Joyce Moura: Não se trata apenas de uma tragédia individual, mas coletiva
A história de Gerson é daquelas que escancaram a fronteira tênue entre a vida real e a vida imaginária duas dimensões que habitam todos nós, mas que, em alguns sujeitos marcados por vínculos frágeis, traumas e negligência institucional, podem se misturar de forma dolorosa, perigosa e irreparável.
Gerson cresceu em um terreno psicológico instável. Uma vida entre rachaduras, família, loucura e desamparo. Mãe com esquizofrenia; avós com sofrimento mental; passagens por órgãos de proteção; acolhimentos e devoluções; Estado classificando seu sofrimento como “apenas comportamental”.
Esse menino se formou sem chão, sem espelho, sem bordas psíquicas suficientes para organizar o próprio mundo interno.
Para muitos jovens assim, a vida real vai perdendo cor, e a vida imaginária se apresenta como um refúgio, um lugar onde eles podem ser outros, viver outros papéis, sentir uma potência que a realidade nunca lhes permitiu acessar.
Segundo a conselheira tutelar do bairro de Mangabeira, em João Pessoa, que acolheu Gerson várias vezes, ele dizia repetidamente que queria fazer um safari. Aqui, a psicologia nos convida a ouvir além das palavras.

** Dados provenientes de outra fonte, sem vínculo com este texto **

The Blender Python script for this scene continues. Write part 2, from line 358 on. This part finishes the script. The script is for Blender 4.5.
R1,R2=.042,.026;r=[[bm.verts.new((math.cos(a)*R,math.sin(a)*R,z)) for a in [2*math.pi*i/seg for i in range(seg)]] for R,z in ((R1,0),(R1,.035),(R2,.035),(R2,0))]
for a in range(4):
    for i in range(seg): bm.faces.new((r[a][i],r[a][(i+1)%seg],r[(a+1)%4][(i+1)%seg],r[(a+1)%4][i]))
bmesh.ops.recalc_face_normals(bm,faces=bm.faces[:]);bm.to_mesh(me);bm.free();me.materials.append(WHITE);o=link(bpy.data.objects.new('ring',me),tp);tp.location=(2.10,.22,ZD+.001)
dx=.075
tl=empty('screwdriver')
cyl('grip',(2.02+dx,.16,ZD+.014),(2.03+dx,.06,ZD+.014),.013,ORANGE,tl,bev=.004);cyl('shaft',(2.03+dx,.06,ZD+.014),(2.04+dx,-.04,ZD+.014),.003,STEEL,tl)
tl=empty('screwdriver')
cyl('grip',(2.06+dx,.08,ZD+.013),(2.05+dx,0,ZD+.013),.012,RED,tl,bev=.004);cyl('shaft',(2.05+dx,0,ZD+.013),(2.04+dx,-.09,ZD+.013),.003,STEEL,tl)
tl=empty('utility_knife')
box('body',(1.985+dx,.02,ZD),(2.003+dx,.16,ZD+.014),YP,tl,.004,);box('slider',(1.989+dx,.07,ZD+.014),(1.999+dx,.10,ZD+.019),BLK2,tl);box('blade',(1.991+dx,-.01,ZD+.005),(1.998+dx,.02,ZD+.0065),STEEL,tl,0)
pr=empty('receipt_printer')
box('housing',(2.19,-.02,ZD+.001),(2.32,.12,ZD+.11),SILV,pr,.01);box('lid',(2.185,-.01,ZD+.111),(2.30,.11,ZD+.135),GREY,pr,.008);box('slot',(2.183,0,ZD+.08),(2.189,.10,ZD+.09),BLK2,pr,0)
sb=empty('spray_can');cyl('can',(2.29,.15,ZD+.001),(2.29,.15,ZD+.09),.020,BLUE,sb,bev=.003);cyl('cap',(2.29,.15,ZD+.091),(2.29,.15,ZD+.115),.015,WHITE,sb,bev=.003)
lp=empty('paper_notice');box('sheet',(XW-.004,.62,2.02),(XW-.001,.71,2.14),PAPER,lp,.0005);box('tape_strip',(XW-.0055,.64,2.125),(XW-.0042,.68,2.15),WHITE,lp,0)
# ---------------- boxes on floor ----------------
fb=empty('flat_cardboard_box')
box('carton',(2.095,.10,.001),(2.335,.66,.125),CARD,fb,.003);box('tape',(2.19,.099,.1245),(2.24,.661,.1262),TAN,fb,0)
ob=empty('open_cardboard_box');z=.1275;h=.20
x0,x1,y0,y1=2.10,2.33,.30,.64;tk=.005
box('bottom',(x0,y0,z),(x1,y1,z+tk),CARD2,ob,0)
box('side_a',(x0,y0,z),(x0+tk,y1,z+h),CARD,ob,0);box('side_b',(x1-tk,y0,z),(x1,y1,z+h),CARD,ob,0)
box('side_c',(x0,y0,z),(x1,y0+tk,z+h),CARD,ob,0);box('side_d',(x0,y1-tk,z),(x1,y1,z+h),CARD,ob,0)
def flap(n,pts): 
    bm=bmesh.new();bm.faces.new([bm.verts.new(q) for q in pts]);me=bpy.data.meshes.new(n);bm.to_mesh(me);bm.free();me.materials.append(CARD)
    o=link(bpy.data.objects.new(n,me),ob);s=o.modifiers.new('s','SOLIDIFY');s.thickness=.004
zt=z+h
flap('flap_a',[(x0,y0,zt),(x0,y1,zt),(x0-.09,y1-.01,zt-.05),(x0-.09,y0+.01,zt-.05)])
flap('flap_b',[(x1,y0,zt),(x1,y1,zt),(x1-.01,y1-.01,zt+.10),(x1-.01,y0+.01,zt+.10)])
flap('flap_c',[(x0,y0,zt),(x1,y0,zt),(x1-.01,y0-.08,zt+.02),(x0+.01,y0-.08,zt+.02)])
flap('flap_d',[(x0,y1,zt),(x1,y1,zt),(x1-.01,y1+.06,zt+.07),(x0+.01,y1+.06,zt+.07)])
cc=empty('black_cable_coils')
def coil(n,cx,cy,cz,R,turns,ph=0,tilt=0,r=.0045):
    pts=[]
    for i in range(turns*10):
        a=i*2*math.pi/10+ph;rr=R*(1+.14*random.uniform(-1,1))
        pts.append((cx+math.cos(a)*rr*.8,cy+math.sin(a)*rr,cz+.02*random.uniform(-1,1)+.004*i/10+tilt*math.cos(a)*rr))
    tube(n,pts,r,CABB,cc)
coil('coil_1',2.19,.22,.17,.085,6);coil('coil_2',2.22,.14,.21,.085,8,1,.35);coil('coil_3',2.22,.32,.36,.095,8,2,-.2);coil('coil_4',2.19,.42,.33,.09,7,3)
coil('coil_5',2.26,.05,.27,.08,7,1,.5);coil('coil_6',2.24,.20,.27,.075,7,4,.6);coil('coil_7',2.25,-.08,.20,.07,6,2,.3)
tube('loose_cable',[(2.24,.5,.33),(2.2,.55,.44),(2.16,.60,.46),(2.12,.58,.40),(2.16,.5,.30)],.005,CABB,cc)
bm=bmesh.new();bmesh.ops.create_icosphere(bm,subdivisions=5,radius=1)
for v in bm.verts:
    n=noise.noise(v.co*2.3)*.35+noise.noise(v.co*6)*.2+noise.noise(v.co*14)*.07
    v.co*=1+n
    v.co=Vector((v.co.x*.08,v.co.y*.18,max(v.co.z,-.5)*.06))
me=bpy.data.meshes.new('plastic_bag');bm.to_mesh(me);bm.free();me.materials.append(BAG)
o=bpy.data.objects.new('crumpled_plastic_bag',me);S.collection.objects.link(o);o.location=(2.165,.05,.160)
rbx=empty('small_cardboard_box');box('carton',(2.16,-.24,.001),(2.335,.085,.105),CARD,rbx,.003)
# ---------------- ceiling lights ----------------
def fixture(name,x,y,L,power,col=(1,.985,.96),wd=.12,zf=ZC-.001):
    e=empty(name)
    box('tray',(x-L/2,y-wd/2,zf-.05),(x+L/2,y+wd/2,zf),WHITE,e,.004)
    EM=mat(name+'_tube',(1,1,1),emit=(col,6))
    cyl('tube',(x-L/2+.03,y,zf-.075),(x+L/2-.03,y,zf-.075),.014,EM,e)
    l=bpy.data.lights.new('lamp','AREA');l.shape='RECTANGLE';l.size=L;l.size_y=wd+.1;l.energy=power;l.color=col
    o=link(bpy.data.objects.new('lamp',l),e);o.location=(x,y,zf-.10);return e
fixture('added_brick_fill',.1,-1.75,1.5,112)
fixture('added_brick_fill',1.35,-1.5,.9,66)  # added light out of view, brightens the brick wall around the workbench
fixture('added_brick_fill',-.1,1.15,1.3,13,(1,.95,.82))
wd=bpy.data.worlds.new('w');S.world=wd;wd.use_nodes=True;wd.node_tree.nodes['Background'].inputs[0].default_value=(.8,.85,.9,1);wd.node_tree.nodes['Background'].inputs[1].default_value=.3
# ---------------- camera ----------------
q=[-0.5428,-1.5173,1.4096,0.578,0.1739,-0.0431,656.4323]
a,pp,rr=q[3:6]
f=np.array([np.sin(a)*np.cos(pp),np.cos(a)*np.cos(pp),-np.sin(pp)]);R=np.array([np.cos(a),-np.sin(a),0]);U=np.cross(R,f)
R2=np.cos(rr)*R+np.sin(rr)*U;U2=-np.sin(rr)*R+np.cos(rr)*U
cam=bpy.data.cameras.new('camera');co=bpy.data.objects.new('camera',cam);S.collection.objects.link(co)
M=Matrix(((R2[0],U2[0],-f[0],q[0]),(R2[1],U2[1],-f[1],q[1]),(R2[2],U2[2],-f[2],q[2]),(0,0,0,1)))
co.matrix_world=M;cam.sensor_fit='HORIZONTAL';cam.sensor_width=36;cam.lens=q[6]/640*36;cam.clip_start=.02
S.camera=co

O safari, essa aventura perigosa, selvagem, grandiosa pode ter representado:
• Uma fuga do caos interno
O menino que nunca teve proteção, talvez sonhasse com territórios onde ele pudesse enfrentar seu próprio medo e sobreviver a ele.
• Um desejo de pertencimento a um mundo imaginário onde ele seria herói
Um safari é um cenário mítico: uma travessia. Para alguns sujeitos, representa a fantasia de renascer de si.
• Uma forma simbólica de dialogar com feras internas
Leões, na psicanálise, podem simbolizar o encontro com aquilo que é indomável dentro de nós: impulsos, dores antigas, memórias traumáticas, angústias sem nome.
No momento em que Gerson entra na jaula, não é apenas um comportamento de risco, assistido por inúmeros visitantes do Zoológico Bica, é um gesto trágico, mas carregado de simbolismo
Para alguns jovens marcados por traumas precoces, a morte não se apresenta necessariamente como desejo, mas como falta de percepção de perigo, como ruptura da barreira que separa fantasia e realidade, como um chamado enigmático para reencontrar um lugar perdido dentro de si.
Às vezes, o sujeito se aproxima do abismo não porque quer morrer, mas porque não sabe mais onde está o limite entre o possível e o impossível, entre o eu e o mundo.
O Estado olhou para Gerson e viu apenas um “adolescente difícil”. Mas não viu: a história intergeracional de sofrimento psíquico, a precariedade afetiva, as falhas de cuidado, a ausência de referência adulta estável, o pedido silencioso de ajuda.
A psicologia sabe algo que a política pública ainda demora a compreender: comportamento “difícil” é frequentemente sofrimento não reconhecido.
Jovens que atravessam a vida com buracos psíquicos profundos não buscam o perigo por rebeldia, mas porque não foram ensinados a reconhecer o próprio valor, o próprio corpo, o próprio lugar no mundo.
A morte de Gerson por uma leoa é uma imagem brutal, tão brutal quanto a vida psíquica que ele enfrentava.
É simbólico que ele tenha morrido justamente diante do animal que, em sua fantasia, representava força, grandeza, coragem e também destruição.
A vida imaginária de Gerson era maior do que a vida real conseguia acolher.
E nenhuma instituição o ajudou a construir a ponte entre uma e outra.
Há personagens da vida real que parecem saídos de mitos trágicos.
Gerson é um deles.
Ele é o menino que: habitava mundos que ninguém conseguia enxergar, carregava dores que ninguém decodificava, buscava aventuras que talvez representassem a tentativa de organizar um self fragmentado, e que encontrou a morte justamente onde buscava sentido.
No fundo, o que sua história nos diz é simples e profundo: Quando a realidade é dura demais, a imaginação pode virar abrigo.
E quando nenhum adulto protege esse abrigo, o jovem fica sozinho com suas feras internas.
Não se trata apenas de uma tragédia individual. É uma tragédia coletiva.
É a história de um Estado que falhou, de uma sociedade que não escuta o sofrimento mental, de um menino que cresceu sem espelhos, e de uma fantasia que, não sendo acolhida, terminou em morte.